The storm system alarmed forecasters last week when it strengthened from a Category 1 to a Category 5 hurricane overnight Thursday.
‘It affects every single section of the city,’ the Mayor said to the Boston Globe. ‘No one escaped this.’
Officials have responded to ‘dozens and dozens of wellbeing checks,’ he said. ‘It’s a miracle that people made it — that we haven’t had any fatalities.’
‘We found vehicles off the side of the road where the road had caved in,’ he said. ‘We’ve been extremely fortunate.’
Parts of lower Leominster – around 50 miles from Boston – were evacuated Tuesday as the flooding caused issues with the Barrett Park Dam.
‘We have put out a code red and notified everyone along that streambank, along that river base, from Barrett Park down to the center to evacuate,’ Mazzarella said.
‘That park pond is served by many water resources. The safest thing right now is to evacuate people from those homes should something happen to that dam.’
Residents living ‘in low-lying areas of the Fall Broom tributary to Fall Brook along Central Street, Fall Brook, and the North Nashua River in Leominster, should immediately evacuate and safely leave the area,’ the City of Leominster said.
Photos show road crews assessing a sinkhole on Chestnut Street in Leominster, Massachusetts, on Tuesday.
‘Everything’s just one big lake,’ Mazzarella said on Monday. ‘Find a high spot somewhere. Find a high spot and stay there until this is over.’
The Massachusetts Emergency Management Agency (MEMA) said it would be sending thousands of sandbags to Leominster.
‘MEMA staff have been on-scene in #Leominster since last night supporting the local flood response & coordinating requests for assistance, including 3,000 sandbags, additional shelter staff, traffic sign boards & shelter equipment to support residents with disabilities,’ the agency tweeted Tuesday morning.


















Massachusetts’s Governor Maura Healey also issued emergency boat rescue and response teams to the city.
‘My heart goes out to residents and public safety officials in Leominster and other communities experiencing catastrophic flooding tonight,’ she posted on X (formerly Twitter).
Similarly alarming scenes can be seen in footage from Cumberland, Rhode Island, as residents were also forced from their homes amid torrential waist-high floodwaters.
One person who shared footage of the flash flooding said they ‘lived here for 20 years and it’s never flooded this bad.’
In another image shared to social media, a huge sinkhole had opened up in the town of 40,000 that one woman said she was lucky not to drift into due to the high currents.
Further disruption is expected through the week, worsening as the storm makes its forecast northward turn midweek.
With the range of the system still uncertain, regions from Bermuda all the way up to Atlantic Canada are on alert.

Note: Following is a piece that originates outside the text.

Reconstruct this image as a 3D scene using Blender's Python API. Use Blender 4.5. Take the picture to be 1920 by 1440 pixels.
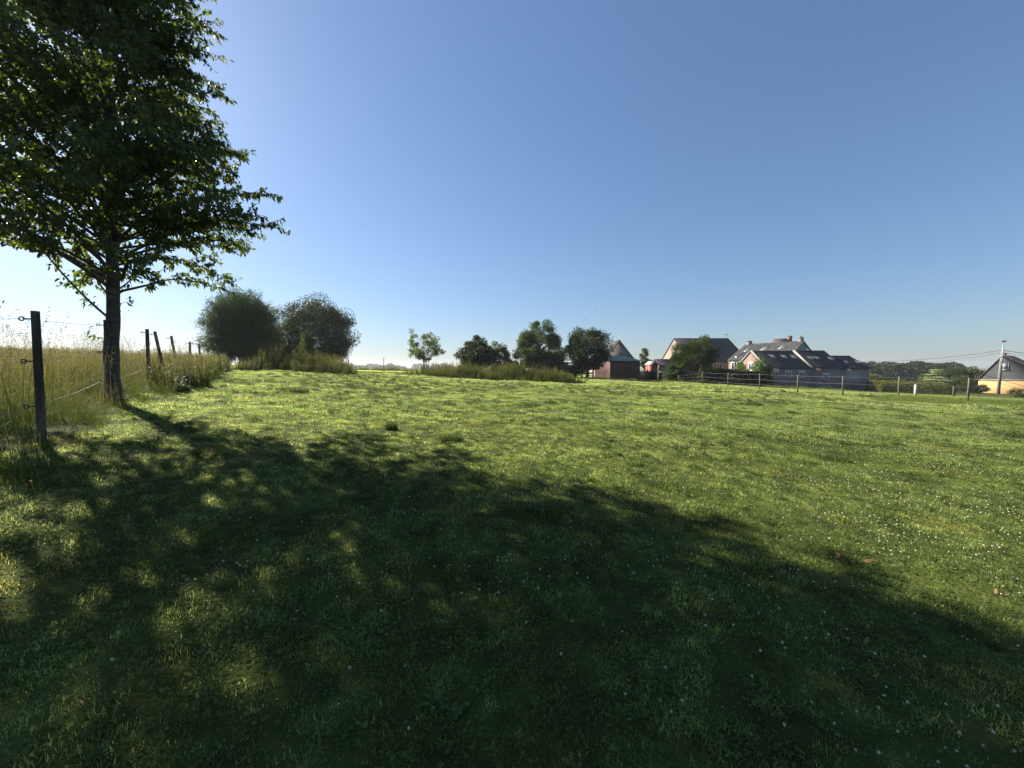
import bpy, math, numpy as np
from mathutils import Vector, Matrix
R = math.radians
for o in list(bpy.data.objects): bpy.data.objects.remove(o)
SC = bpy.context.scene
COL = SC.collection

# ------------------------------------------------------------------ camera, sky, sun, exposure
F, CAMZ, PITCH = 730.0, 1.5, R(2.35)
cd = bpy.data.cameras.new('camera'); cam = bpy.data.objects.new('camera', cd); COL.objects.link(cam)
cd.sensor_width = 36; cd.lens = 36 * F / 1920; cd.clip_start = 0.05; cd.clip_end = 9000
cam.location = (0, 0, CAMZ); cam.rotation_euler = (R(90) - PITCH, 0, 0)
SC.camera = cam
SUN_AZ, SUN_EL = R(57), R(31)            # azimuth measured to the left of the view direction (+Y)
SV = Vector((-math.sin(SUN_AZ) * math.cos(SUN_EL), math.cos(SUN_AZ) * math.cos(SUN_EL), math.sin(SUN_EL)))
w = bpy.data.worlds.new('World'); SC.world = w; w.use_nodes = True
nt = w.node_tree; bgn = nt.nodes['Background']
sky = nt.nodes.new('ShaderNodeTexSky'); sky.sky_type = 'NISHITA'; sky.sun_disc = False
sky.sun_elevation = SUN_EL; sky.sun_rotation = -SUN_AZ
sky.air_density = 1.2; sky.dust_density = 0.6; sky.ozone_density = 6.0; sky.altitude = 50
gm = nt.nodes.new('ShaderNodeGamma'); gm.inputs[1].default_value = 0.78; nt.links.new(sky.outputs[0], gm.inputs[0])      # softer sky contrast, all over
tn = nt.nodes.new('ShaderNodeMix'); tn.data_type = 'RGBA'; tn.blend_type = 'MULTIPLY'; tn.inputs[0].default_value = 1; tn.inputs[7].default_value = (.92, 1.015, 1.16, 1)
nt.links.new(gm.outputs[0], tn.inputs[6]); nt.links.new(tn.outputs[2], bgn.inputs[0]); bgn.inputs[1].default_value = 0.0505
sd = bpy.data.lights.new('sun', 'SUN'); sun = bpy.data.objects.new('sun', sd); COL.objects.link(sun)
sd.energy = 5.0; sd.angle = R(0.55); sd.color = (1.0, 0.93, 0.80)
sun.rotation_euler = (-SV).to_track_quat('-Z', 'Y').to_euler(); sun.location = (-30, 20, 40)
vs = SC.view_settings; vs.view_transform = 'Standard'; vs.look = 'None'; vs.exposure = 1.75; vs.gamma = 1.0
vs.use_curve_mapping = False
SC.cycles.max_bounces = 6; SC.cycles.diffuse_bounces = 3; SC.cycles.transmission_bounces = 4
SC.cycles.transparent_max_bounces = 8; SC.cycles.volume_bounces = 0
SC.cycles.use_denoising = True; SC.cycles.denoising_prefilter = 'NONE'; SC.cycles.use_adaptive_sampling = False
SC.cycles.caustics_reflective = False; SC.cycles.caustics_refractive = False

def at(px, py, Y):
    """point at forward distance Y that is seen at pixel (px, py) of the 1920 x 1440 picture"""
    u, v = (px - 960) / F, (720 - py) / F
    d = (u, math.cos(PITCH) + v * math.sin(PITCH), -math.sin(PITCH) + v * math.cos(PITCH))
    t = Y / d[1]
    return np.array([d[0] * t, Y, CAMZ + d[2] * t])

# ------------------------------------------------------------------ mesh helpers
def nrm(a):
    a = np.asarray(a, float); return a / np.maximum(np.linalg.norm(a, axis=-1, keepdims=True), 1e-9)

class G:
    """collects vertices and faces, builds ONE mesh object"""
    def __init__(s): s.V, s.Q, s.T, s.A, s.n = [], [], [], {}, 0
    def add(s, V, Q=None, T=None, **at_):
        V = np.asarray(V, float).reshape(-1, 3)
        if Q is not None and len(Q): s.Q.append(np.asarray(Q, int).reshape(-1, 4) + s.n)
        if T is not None and len(T): s.T.append(np.asarray(T, int).reshape(-1, 3) + s.n)
        for k, v in at_.items(): s.A.setdefault(k, []).append((s.n, np.broadcast_to(np.asarray(v, float), (len(V),))))
        s.V.append(V); s.n += len(V); return s
    def obox(s, c, r, u, n, hr, hu, hn, **k):
        c, r, u, n = [np.asarray(q, float) for q in (c, r, u, n)]
        V = [c + a * hr * r + b * hu * u + d * hn * n for a in (-1, 1) for b in (-1, 1) for d in (-1, 1)]
        return s.add(V, [(0, 1, 3, 2), (4, 6, 7, 5), (0, 4, 5, 1), (2, 3, 7, 6), (0, 2, 6, 4), (1, 5, 7, 3)], **k)
    def box(s, x0, x1, y0, y1, z0, z1, **k):
        return s.obox(((x0 + x1) / 2, (y0 + y1) / 2, (z0 + z1) / 2), (1, 0, 0), (0, 1, 0), (0, 0, 1), abs(x1 - x0) / 2, abs(y1 - y0) / 2, abs(z1 - z0) / 2, **k)
    def prism(s, poly, x0, x1):
        """polygon of (y, z) points extruded along x (polygon must be fan-able from its first point)"""
        n = len(poly); V = [(x0, y, z) for y, z in poly] + [(x1, y, z) for y, z in poly]
        Q = [(i, (i + 1) % n, n + (i + 1) % n, n + i) for i in range(n)]
        T = [(0, i + 1, i) for i in range(1, n - 1)] + [(n, n + i, n + i + 1) for i in range(1, n - 1)]
        return s.add(V, Q, T)
    def tube(s, P, rad, n=7, cap=True, **k):
        P = np.asarray(P, float); m = len(P); rad = np.broadcast_to(np.asarray(rad, float), (m,))
        Tn = nrm(np.gradient(P, axis=0)); up = np.where(np.abs(Tn[:, 2:3]) > .9, [[1., 0, 0]], [[0, 0, 1.]])
        a = nrm(np.cross(Tn, up)); b = np.cross(Tn, a)
        th = np.arange(n) / n * 2 * math.pi
        V = P[:, None] + rad[:, None, None] * (np.cos(th)[None, :, None] * a[:, None] + np.sin(th)[None, :, None] * b[:, None])
        i, j = np.meshgrid(np.arange(m - 1), np.arange(n), indexing='ij'); j2 = (j + 1) % n
        Q = np.stack([i * n + j, i * n + j2, (i + 1) * n + j2, (i + 1) * n + j], -1).reshape(-1, 4)
        V = V.reshape(-1, 3); T = []
        if cap:
            V = np.vstack([V, P[0], P[-1]])
            T = [(m * n, (q + 1) % n, q) for q in range(n)] + [(m * n + 1, (m - 1) * n + q, (m - 1) * n + (q + 1) % n) for q in range(n)]
        return s.add(V, Q, T, **k)
    def mesh(s, name, mat, smooth=False):
        V = np.vstack(s.V); Q = np.vstack(s.Q) if s.Q else np.zeros((0, 4), int); T = np.vstack(s.T) if s.T else np.zeros((0, 3), int)
        me = bpy.data.meshes.new(name); me.vertices.add(len(V)); me.vertices.foreach_set('co', V.ravel().astype(np.float32))
        L = np.concatenate([Q.ravel(), T.ravel()]).astype(np.int32)
        me.loops.add(len(L)); me.loops.foreach_set('vertex_index', L)
        me.polygons.add(len(Q) + len(T))
        st = np.concatenate([np.arange(len(Q)) * 4, len(Q) * 4 + np.arange(len(T)) * 3]).astype(np.int32)
        me.polygons.foreach_set('loop_start', st)
        for k, ch in s.A.items():
            arr = np.zeros(len(V), np.float32)
            for o_, v in ch: arr[o_:o_ + len(v)] = v
            me.attributes.new(k, 'FLOAT', 'POINT').data.foreach_set('value', arr)
        me.update(calc_edges=True); me.validate()
        if smooth: me.polygons.foreach_set('use_smooth', np.ones(len(me.polygons), bool))
        if mat: me.materials.append(M[mat] if isinstance(mat, str) else mat)
        return me
    def build(s, name, mat, parent=None, smooth=False, loc=None):
        o = bpy.data.objects.new(name, s.mesh(name, mat, smooth)); COL.objects.link(o)
        if parent is not None: o.parent = parent
        if loc is not None: o.location = loc
        return o

def tag(o, label=None, cat=None, group=None, kind=None):
    for k, v in (('label', label), ('category', cat), ('group', group), ('kind', kind)):
        if v: o[k] = v
    return o
def empty(name, loc, label, cat, group=None, rz=0):
    o = bpy.data.objects.new(name, None); COL.objects.link(o); o.location = loc; o.rotation_euler = (0, 0, rz)
    o.empty_display_size = .2
    return tag(o, label, cat, group)

# value noise for relief and density
def vnoise(x, y, sc, seed=0):
    x = np.asarray(x, float) / sc; y = np.asarray(y, float) / sc
    xi, yi = np.floor(x), np.floor(y); fx, fy = x - xi, y - yi
    fx = fx * fx * (3 - 2 * fx); fy = fy * fy * (3 - 2 * fy)
    def h(a, b):
        q = np.sin(a * 127.1 + b * 311.7 + seed * 74.7) * 43758.5453
        return q - np.floor(q)
    return (h(xi, yi) * (1 - fx) + h(xi + 1, yi) * fx) * (1 - fy) + (h(xi, yi + 1) * (1 - fx) + h(xi + 1, yi + 1) * fx) * fy

# ------------------------------------------------------------------ materials
M = {}
def newmat(name):
    m = bpy.data.materials.new(name); m.use_nodes = True; M[name] = m
    nt = m.node_tree; return m, nt, nt.nodes['Principled BSDF'], nt.nodes['Material Output']
def node(nt, t, **k):
    n = nt.nodes.new(t)
    for a, v in k.items(): setattr(n, a, v)
    return n
def ramp(nt, fac, stops):
    r = nt.nodes.new('ShaderNodeValToRGB'); e = r.color_ramp.elements
    while len(e) < len(stops): e.new(.5)
    for q, (p, c) in zip(e, stops): q.position = p; q.color = (*c, 1)
    nt.links.new(fac, r.inputs[0]); return r.outputs[0]
def noise(nt, sc, det=4, rough=.55, vec=None, dist=0):
    n = nt.nodes.new('ShaderNodeTexNoise'); n.inputs['Scale'].default_value = sc; n.inputs['Detail'].default_value = det
    n.inputs['Roughness'].default_value = rough; n.inputs['Distortion'].default_value = dist
    if vec is None:
        g = nt.nodes.new('ShaderNodeNewGeometry'); vec = g.outputs['Position']
    nt.links.new(vec, n.inputs['Vector']); return n.outputs['Fac']
def mul(nt, a, b, mode='MULTIPLY', fac=1.0):
    m = nt.nodes.new('ShaderNodeMix'); m.data_type = 'RGBA'; m.blend_type = mode; m.inputs[0].default_value = fac
    for s_, v in ((6, a), (7, b)):
        if isinstance(v, tuple): m.inputs[s_].default_value = (*v, 1)
        else: nt.links.new(v, m.inputs[s_])
    return m.outputs[2]
def bump(nt, p, h, st=.5, dist=.02):
    b = nt.nodes.new('ShaderNodeBump'); b.inputs['Strength'].default_value = st; b.inputs['Distance'].default_value = dist
    nt.links.new(h, b.inputs['Height']); nt.links.new(b.outputs[0], p.inputs['Normal'])

def plain(name, stops, sc=6, rough=.8, bst=.3, bd=.01, spec=.3, det=5, coords='Object', stretch=None):
    m, nt, p, _ = newmat(name); tc = node(nt, 'ShaderNodeTexCoord'); v = tc.outputs[coords]
    if stretch:
        mp = node(nt, 'ShaderNodeMapping'); mp.inputs['Scale'].default_value = stretch; nt.links.new(v, mp.inputs[0]); v = mp.outputs[0]
    f = noise(nt, sc, det, .6, v); c = ramp(nt, f, stops)
    nt.links.new(c, p.inputs['Base Color']); p.inputs['Roughness'].default_value = rough; p.inputs['Specular IOR Level'].default_value = spec
    if bst: bump(nt, p, f, bst, bd)
    return m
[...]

Amid the uncertainty over the storm’s path, computer generated models in recent days have shown the storm potentially slamming into major cities including New York City and Boston, while it also has the potential to turn back to the Atlantic.
Similarly comforting models have been tragically wrong in the past, however. In 2017, meteorologists predicted Hurricane Irma would turn towards the ocean, before it battered Florida’s Gulf Coast and led to at least 92 deaths.
The ‘eyewall replacement cycle’ that is being seen in Hurricane Lee could cause widespread damage, however the timing of the replacement is key. The process saved many Florida residents last month when Hurricane Idalia struck Florida’s Gulf Coast.
Although the hurricane brought significant damage and led to at least two deaths, experts cautioned that the damage could have been far worse as the hurricane turned and slowed thanks to the natural phenomenon.
However, the timing of the replacement could see it strengthen past previous levels described by Ryan Maue, a meteorologist and former chief scientist with the National Oceanic and Atmospheric Administration as: ‘Like a figure skater pulling in her arms versus holding her arms out, the hurricane spins with a lot more energy, power, and ferocity when it has a tighter eye.’